Ottawa making $2B a year in GST on new homes, construction group says
Steve Rennie, THE CANADIAN PRESS
OTTAWA - The federal government is raking in more tax money than it ever meant to on new home sales and needs to bring GST rebates in line with today's cost of housing, the Residential Construction Council of Ontario said Friday.
The council, which represents home builders, says Ottawa takes in about $2 billion a year in GST on new homes. It says the GST on the average-priced new home in Canada is approaching $20,000 - almost double what it was in 1991.
The high tax costs make it harder for people to buy new homes, the council said.
"This argument that we're making has been made by every building association across the country for years. We're just making the same argument again based on current stats," council chairman Phillip Rubinoff said in an interview.
Canada Mortgage and Housing Corporation spokeswoman Kristen Scheel said the average price of a new home in Canada, as of November 2007, was $424,395.
The council said new home buyers were entitled, when the GST was first implemented, to a rebate of 36 per cent of the GST on homes costing up to $350,000. That rebate declined for houses priced between $350,000 and $450,000.
Home prices higher than $450,000 were not eligible for a rebate.
But the council claims just four per cent of new homes were priced around $450,000 in 1991.
The council said new housing prices have increased sharply - particularly in the West, where the oil boom has driven up housing prices in Alberta, British Columbia and Saskatchewan - but the rebate remains the same.
Rubinoff suggested a rebate of 36 per cent of the GST be applied to homes costing up to $500,000. That rebate would decrease gradually for more expensive homes.
One of the Conservatives' central policy planks in the 2006 federal election was to reduce the GST incrementally to five per cent from seven per cent.
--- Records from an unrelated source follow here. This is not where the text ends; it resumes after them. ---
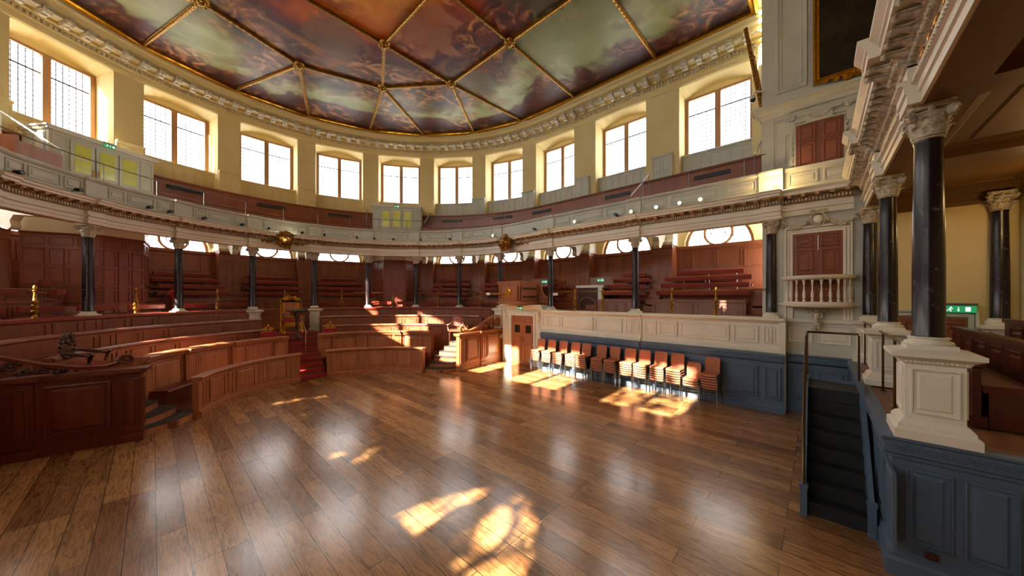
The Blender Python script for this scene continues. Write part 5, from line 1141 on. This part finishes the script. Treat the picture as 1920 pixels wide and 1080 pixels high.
# upper booths
def booth(uc, lb, exu):
    t = thing('glazed_booth', lb, 'booth', G(uc, 8.4, 5.9), rz(uc)); w = 1.2
    m = MB(); m.bx(-w, w, -.1, .85, 0, 1.62)
    S = lambda a, z, o: (a, -.1-o, z)
    for x0, x1 in ((-w+.05, -.85), (.82, w-.05)):
        for z0, z1 in ((.05, .5), (.55, 1.0), (1.05, 1.5)): panel(m, S, x0, x1, z0, z1, rings=THIN)
    for sx in (-1, 1):
        S_ = lambda a, z, o: (sx*(w+o), a, z)
        for y0, y1 in ((0, .38), (.43, .8)):
            for z0, z1 in ((.05, .7), (.75, 1.5)): panel(m, S_, y0, y1, z0, z1, rings=THIN)
    m.build('body', M['grey'], t, world=False)
    m = MB(); m.bx(-w-.1, w+.1, -.2, .9, 1.66, 1.7); m.bx(-w-.06, w+.06, -.16, .88, 1.6, 1.66); m.build('cornice', M['white'], t, world=False)
    for i in range(3):
        x = -.8+.54*i; m = MB(); m.bx(x, x+.5, -.14, -.1, -.1, 1.45); dr = m.build('door_leaf', M['grey'], t, world=False)
        m = MB(); S = lambda a, z, o: (a, -.14-o, z); panel(m, S, x+.06, x+.44, 0, .5, rings=THIN); m.build('lower_panel', M['grey'], dr, world=False)
        for z0, z1 in ((.58, .98), (1.02, 1.38)): m = MB(); m.bx(x+.08, x+.42, -.15, -.139, z0, z1); m.build('pane', M['yglass'], dr, world=False)
        if i < 2: m = MB(); m.tube([(x+(.46 if i == 0 else .04), -.17, .55), (x+(.46 if i == 0 else .04), -.17, .75)], .012, 6); m.build('door_handle', M['gold'], dr, world=False)
    p = Vector(G(uc, 8.18, 7.52)); n_ = -Vector(G(uc, 1)).xy
    exitsign(tuple(p), (n_.x, n_.y), 'small green exit sign on top of the '+exu, .26, .09)
booth(36.2, 'grey-white glazed booth with yellow-green panes at the centre of the upper gallery', 'central glazed booth')
booth(-34.8, 'large grey-white glazed booth with yellow-green panes on the left upper gallery', 'left glazed booth')
t = thing('upper_desk', 'orange-brown wooden desk box on the upper gallery left of the booth', 'desk', G(-50, 7.6, 5.7), rz(-50)); m = MB(); m.bx(-.45, .45, -.2, .25, 0, .85); m.build('body', M['barrier'], t, world=False); m = MB(); m.bx(-.5, -.44, -.25, .3, 0, .95); m.build('end_panel', M['barrier'], t, world=False)
def diag(u, r0, z0, r1, z1, lb, mt, du=0):
    t = thing('stair_handrail', lb, 'handrail', G(u, r0, z0-.5)); m = MB(); m.tube([G(u, r0, z0), G(u+du, r1, z1)], .018, 6); m.build('rail', mt, t)
    for r, z, uu in ((r0, z0, u), (r1, z1, u+du)): m = MB(); m.tube([G(uu, r, z-.7), G(uu, r, z)], .014, 6); m.build('post', mt, t)
diag(-46, 7.5, 6.7, 9.0, 7.7, 'white sloping handrail climbing the upper gallery left of the left booth', M['white']); diag(98.2, 7.6, 6.8, 9.2, 7.75, 'steel sloping handrail by the last window on the right', M['steel']); diag(94.75, 7.4, 6.3, 9.1, 7.5, 'steel sloping handrail at the pier third from the right', M['steel']); diag(46.5, 7.9, 6.6, 9.2, 7.5, 'steel sloping handrail just right of the central booth', M['steel']); diag(26, 8, 6.6, 9.3, 7.5, 'steel sloping handrail just left of the central booth', M['steel'])
# spotlights on the gallery front
sp0 = thing('spotlight', '', 'spotlight', (0, 0, 0), 0, 'gallery front spotlights'); m = MB(); m.lathe([(.02, .09), (.045, .08), (.05, -.06), (.045, -.06), (.04, -.04)], 12, (0, -.1, 0), axis='y'); m.build('housing', M['blackm'], sp0, world=False, smooth=True)
m = MB(); m.lathe([(.001, 0), (.042, 0), (.042, .005)], 12, (0, -.155, 0), axis='y'); ln0 = m.build('lens', M['blackm'], sp0, world=False); m = MB(); m.tube([(0, -.03, -.02), (0, .06, -.04)], .012, 6); m.build('bracket', M['blackm'], sp0, world=False)
dark = [-59.8, -49.3, -35.1, -30.6, -22.5, -12.8, -5.5, 4.7, 11.9, 23.1, 29.5, 36.8, 47.6, 60.1, 91.09]; lit = [80, 93.0, 95.1, 95.88, 96.54, 97.08]
ow = ['first', 'second', 'third', 'fourth', 'fifth', 'sixth', 'seventh', 'eighth', 'ninth', 'tenth', 'eleventh', 'twelfth', 'thirteenth', 'fourteenth', 'fifteenth']
for i, u in enumerate(dark):
    lb = 'black unlit spotlight on the upper gallery front, %s from the left' % ow[i]
    if i == 0: sp0.location = G(u, 6.76, 5.56); sp0.rotation_euler = (0, 0, rz(u)); sp0['label'] = lb
    else: copy_tree(sp0, G(u, 6.76, 5.56), rz(u), lb)
copy_tree(sp0, G(94.56, 6.76, 5.56), rz(94.56), 'black unlit spotlight just left of the lit ones on the right')
l0 = None
for i, u in enumerate(lit):
    lb = 'small lit spotlight on the upper gallery front, %s of the glowing ones from the left' % ow[i]
    if l0 is None:
        l0 = thing('lit_spotlight', lb, 'spotlight', G(u, 6.74, 5.56), rz(u), 'lit gallery spotlights'); m = MB(); m.lathe([(.03, .08), (.05, .07), (.055, -.06), (.05, -.065)], 12, (0, -.08, 0), axis='y'); m.build('housing', M['white'], l0, world=False, smooth=True)
        m = MB(); m.lathe([(.001, -.01), (.045, 0), (.045, .01)], 12, (0, -.145, 0), axis='y'); m.build('lens', M['bulb'], l0, world=False); m = MB(); m.tube([(0, -.03, -.02), (0, .06, -.04)], .012, 6); m.build('bracket', M['white'], l0, world=False)
    else: copy_tree(l0, G(u, 6.74, 5.56), rz(u), lb)
t = thing('glowing_lamp', 'bright warm glowing lamp at the corner of the gallery front by the balcony', 'lamp', (6.68, -8.72, 5.68)); m = MB(); m.ball((6.64, -8.72, 5.66), .055, 10); m.build('bulb', M['bulb2'], t, smooth=True); m = MB(); m.bx(6.66, 6.8, -8.76, -8.68, 5.6, 5.72); m.build('bracket', M['white'], t)
lamp('corner_lamp_light', 'POINT', (6.5, -8.74, 5.68), 3, (1, .72, .4), .06)
for y, z in ((-10.28, 5.62), (-10.28, 6.2)): copy_tree(sp0, (6.86, y+.02, z), -pi/2, 'black spotlight at the right end of the gallery front, '+('lower' if z < 6 else 'upper')+' one')
# gilt emblems on the gallery frieze
for u, lb in ((-.8, 'left one, above the throne'), (86.4, 'right one, above the pulpit')):
    t = thing('gilt_lion_emblem', 'gilt lion mask with leafy scrolls on the gallery frieze, '+lb, 'emblem', G(u, 6.74, 5.16), rz(u), 'gilt frieze emblems'); EX = Matrix.Diagonal((1.75, 1.5, 1.5, 1))
    m = MB(); m.ball((0, -.12, .0), .15, 12, (1, .9, 1.05)); m.ball((0, -.26, -.04), .07, 8); m.ball((0, -.1, .16), .08, 8, (1.2, 1, .8))
    for k in range(34): a = 2*pi*k/34; q = random.uniform(.12, .2); m.ball((q*cos(a), -.08-random.uniform(0, .08), q*1.15*sin(a)), random.uniform(.03, .05), 6)
    for sx in (-1, 1): m.ball((sx*.05, -.25, .03), .02, 6); m.ball((sx*.11, -.12, .13), .04, 6)
    m.xform(EX).build('mask', M['goldd'], t, world=False, smooth=True)
    for sx in (-1, 1):
        m = MB()
        for k in range(5): scroll(m, (sx*(.28+.14*k), .06, -.06+.02*(k % 2)), .075-.006*k, (1, 0), sx if k % 2 else -sx, .02)
        m.xform(EX).build('leafy_scroll', M['goldd'], t, world=False, smooth=True)
# extinguishers, notices
for p, lb in ((G(27.6, 8.35, 2.75), 'red fire extinguisher beside the central lobby'), (G(-23.4, 8.3, 2.75), 'red fire extinguisher right of the left lobby')):
    t = thing('fire_extinguisher', lb, 'extinguisher', p, 0, 'fire extinguishers'); m = MB(); m.lathe([(.02, .36), (.06, .33), (.065, .3), (.065, 0), (.05, 0)], 12); m.build('cylinder', M['red'], t, world=False, smooth=True); m = MB(); m.bx(-.02, .04, -.02, .02, .36, .42); m.build('valve', M['blackm'], t, world=False)
for p, lb in (((6.9, -1.95, 2.93), 'small white notice hung on the rail right of the pulpit'), ((5.72, .62, 2.95), 'small white label at the tip of the gilt arm')):
    m = MB(); m.box(p, (.01, .22, .1)); tag(m.build('notice', M['paper']), lb, 'notice')
# ------------------------------------------------------------ stacking chairs
SEATW = .46
def chair_proto():
    t = thing('stacking_chair', '', 'chair', (0, 0, 0), 0, 'stacked orange chairs'); nx = lambda m: m.xform(Matrix.Diagonal((.84, 1, 1, 1)))
    m = MB(); secs = []
    for y, z in ((-.22, .43), (-.2, .455), (-.05, .45), (.12, .445), (.2, .46)): secs.append([(x, y, z+.012*(abs(x)/.22)**2+o) for x, o in ((-.22, 0), (-.1, 0), (.1, 0), (.22, 0), (.22, .03), (.1, .03), (-.1, .03), (-.22, .03))])
    m.loft(secs); nx(m).build('seat', M['chair'], t, world=False)
    m = MB(); m.loft([[(x, y, z) for x, z in ((-.215, .402), (.215, .402), (.215, .44), (-.215, .44))] for y in (-.2, .19)]); nx(m).build('seat_shell', M['blackm'], t, world=False)
    m = MB(); secs = []
    for z, y, w in ((.56, .19, .19), (.6, .2, .205), (.75, .225, .21), (.84, .245, .2), (.87, .25, .17)): secs.append([(x*w/.2, y+.02*(abs(x)/.2)**2*-1+o, z) for x, o in ((-.2, 0), (-.1, 0), (.1, 0), (.2, 0), (.2, .03), (.1, .03), (-.1, .03), (-.2, .03))])
    m.loft(secs); nx(m).build('backrest', M['chair'], t, world=False)
    for sx in (-1, 1):
        m = MB(); m.tube([(sx*.235, -.25, 0), (sx*.225, -.16, .42), (sx*.225, .1, .43)], .011, 6); nx(m).build('leg', M['chrome'], t, world=False)
        m = MB(); m.tube([(sx*.235, .26, 0), (sx*.225, .14, .42), (sx*.215, .2, .6), (sx*.2, .23, .72)], .011, 6); nx(m).build('leg', M['blackm'], t, world=False)
    m = MB(); m.tube([(-.225, -.0, .425), (.225, -.0, .425)], .009, 6); nx(m).build('cross_bar', M['blackm'], t, world=False)
    return t
stk = [(1015, 6), (1041, 6), (1066, 6), (1087, 6), (1107, 6), (1134, 6), (1158, 6), (1186, 6), (1215, 6), (1246, 6), (1281, 6), (1311, 3), (1350, 6)]
# y positions along the wall measured from the photograph
ys = [-1.66, -2.17, -2.67, -3.2, -3.62, -4.2, -4.66, -5.18, -5.62, -6.1, -6.55, -6.97, -7.42]
ct = chair_proto(); firstc = True
nth = ['first', 'second', 'third', 'fourth', 'fifth', 'sixth', 'seventh', 'eighth', 'ninth', 'tenth', 'eleventh', 'twelfth', 'thirteenth']
lev = ['bottom chair', 'second chair up', 'third chair up', 'fourth chair up', 'fifth chair up', 'sixth chair up', 'seventh chair up']
for i, y in enumerate(ys):
    n = stk[i][1]
    for k in range(n):
        nm = 'top chair' if k == n-1 else lev[k]
        st_ = 'short twelfth stack' if i == 11 else nth[i]+' stack'
        lb = 'orange stacking chair, %s of the %s from the door' % (nm, st_)
        loc = (6.24-.012*k, y, .068*k); r = -pi/2+(.03 if i % 2 else -.02)
        if firstc: ct.location = loc; ct.rotation_euler = (0, 0, r); ct['label'] = lb; firstc = False
        else:
            c = copy_tree(ct, loc, r, lb)
            if k < n-1:
                pass
# ------------------------------------------------------------ loggia lights and outside trees
for x in (2.9, 5.6):
    t = thing('loggia_uplight', 'small brass uplight on the loggia back wall ledge, %s one' % ('nearer' if x < 4 else 'farther'), 'lamp', (x, -12.36, 3.9)); m = MB(); m.lathe([(.03, 0), (.07, .1), (.065, .1), (.03, .02)], 12); m.build('bowl', M['brass'], t, world=False); 
    lamp('loggia_lamp', 'POINT', (x, -12.2, 4.2), 3.5, (1, .66, .3), .08)
def tree(x, y, zc, R, n, lb, zs=1.0):
    t = thing('tree', lb, 'tree', (x, y, -1)); m = MB(); m.tube([(x, y, -1), (x+.3, y, zc*.5), (x, y, zc)], [.35, .28, .12], 8); m.build('trunk', M['bark'], t)
    m = MB()
    for i in range(n):
        v = Vector((random.gauss(0, 1), random.gauss(0, 1), random.gauss(0, 1))).normalized()*R*random.random()**.4; c = Vector((x+v.x*.5, y+v.y, zc+v.z*zs))
        a = random.uniform(0, pi); s_ = random.uniform(.12, .32); p = Vector((cos(a), sin(a), random.uniform(-.6, .6))).normalized()*s_; q_ = Vector((-sin(a), cos(a), random.uniform(-1, 1))).normalized()*s_*.6
        m.add([c-p, c+q_, c+p, c-q_], [(0, 1, 2, 3)])
    m.build('foliage', M['leaf'], t, kind='stuff')
tree(-17.5, -7.0, 12.6, 3.0, 380, 'leafy tree outside the west windows, nearer the south'); tree(-16.6, -7.0, 8.6, 1.9, 95, 'small leafy tree outside the west windows, low and sparse', .5)
tree(-16.2, -1.9, 8.6, 3.3, 1500, 'leafy tree outside the west windows, nearer the north', .42)
for o in list(bpy.data.objects):
    for k in ('_l', '_r'):
        if k in o: del o[k]
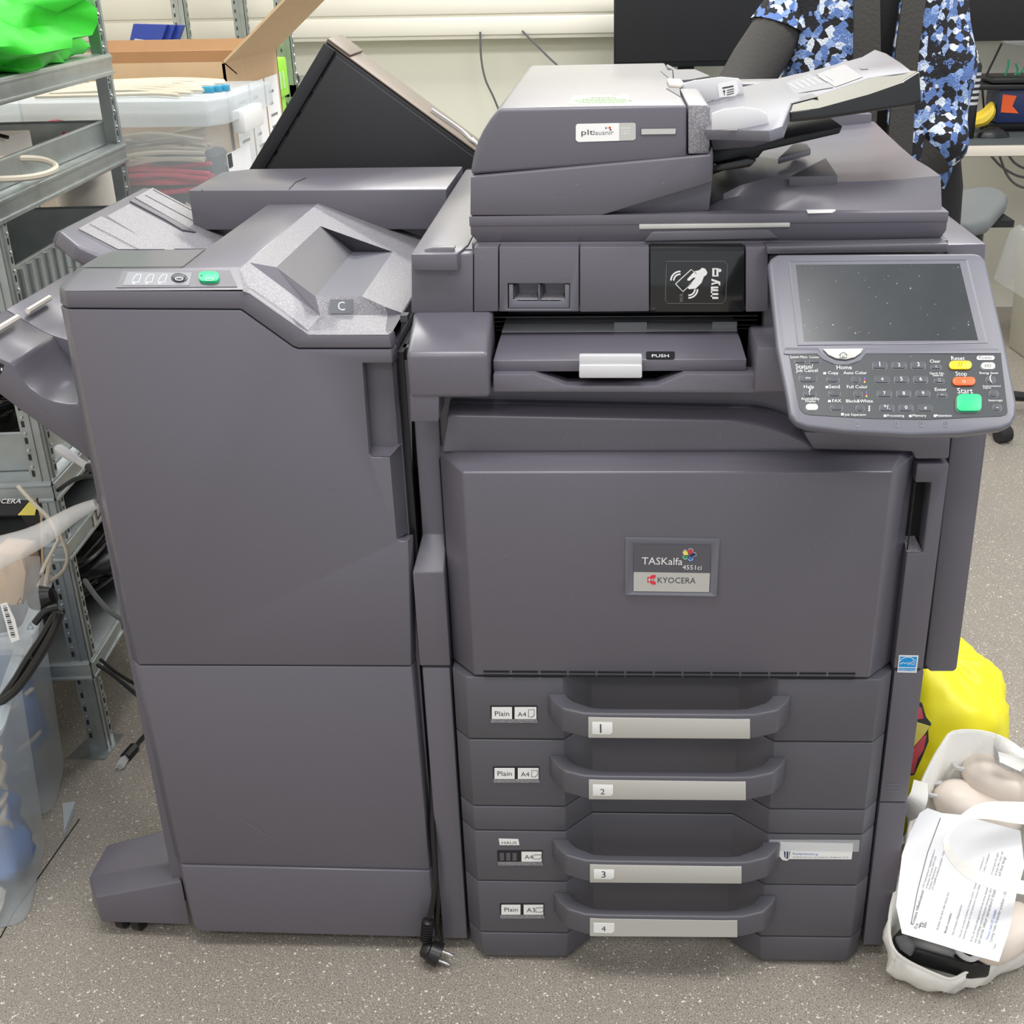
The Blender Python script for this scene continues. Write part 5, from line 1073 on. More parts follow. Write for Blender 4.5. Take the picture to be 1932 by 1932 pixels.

The Tories made the first reduction to six per cent last year and Finance Minister Jim Flaherty recently said the government plans to drop the GST to five per cent in January.
But the council says home buyers will still pay about $16,500 on average even when the GST reaches five per cent.
Meanwhile, Statistics Canada reported this week the rate of growth in new housing prices slowed again in October - the 14th straight month in which the pace of growth has either decelerated or held steady.
Contractors' selling prices went up 6.1 per cent between October 2006 and October 2007, compared with a 6.2 per cent year-over-year increase in September.
That increase is only half of the most recent high of 12.1 per cent in August 2006, the agency said.
"Most of the number, at the Canada level, is influenced by Alberta and Saskatchewan," said Statistics Canada analyst Neil Killips.
Saskatoon led the country in with 47.9 per cent year-over-year growth in October, followed by Regina (29.5 per cent) and Edmonton (24.3 per cent).
Windsor was the only city in Canada to record a year-over-year deflation, with new housing prices falling 2.6 per cent from October 2006.
Southern Ontario has been beset in recent years with layoffs and slowdowns in the manufacturing sector.